Hal ini tidak aku lakukan bila keduanya telah sepakat untuk menempatkan budak wanita itu pada majikannya atau penggadai. Adapun selain manusia, seperti hewan dan yang lainnya, maka-tidak ada alasan bagiku untuk tidak menyukai bila digadaikan oleh seorang muslim kepada orang kafir. Apabila seorang muslim (laki-laki atau wanita), kafir, merdeka atau budak sedang dalam status terlarang membelanjakan harta, maka masing- masing mereka tidak boleh melakukan transaksi gadai sebagaimana mereka tidak boleh melakukan transaksi jual-beli. Apabila orang yang tidak boleh melakukan gadai tetap bertransaksi, maka transaksi gadai tersebut dibatalkan.
Jika seseorang menggadaikan sesuatu dan telah diterima oleh penerima gadai dan saat itu ia tidak terlarang membelanjakan harta, namun kemudian ia dilarang membefanjakan harta, maka gadai tetap sebagaimana adanya. Penerima gadai lebih berhak terhadap harta yang digadaikan itu hingga haknya dipenuhi.
Sekiranya seseorang menukar budaknya dengan budak, rumah dengan rumah, atau barang dengan barang, lalu salah satu dari keduanya menambah sejumlah dinar (maksudnya tukar tambah ) secara tidak tunai, lalu ia menggadaikan sejumah dinar yang diketahui jumlahnya, maka jual-beli dan gadai itu sah bila telah diserahterimakan.

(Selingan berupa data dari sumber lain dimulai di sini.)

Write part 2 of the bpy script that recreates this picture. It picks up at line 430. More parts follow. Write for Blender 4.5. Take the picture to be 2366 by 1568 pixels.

Jika seseorang menerima gadai dari orang lain dengan tebusan kurma atau gandum dan telah jatuh tempo, lalu penggadai menjual harta yang digadaikan dengan kurma atau gandum kepada penerima gadai, maka jual- beli ditolak dan tidak sah, kecuali jika ia menjualnya dengan dinar atau dirham kemudian harganya ia gunakan untuk membeli gandum atau kurma, setelah itu gandum atau kurma ini ia gunakan untuk menunaikan hak si penerima gadai.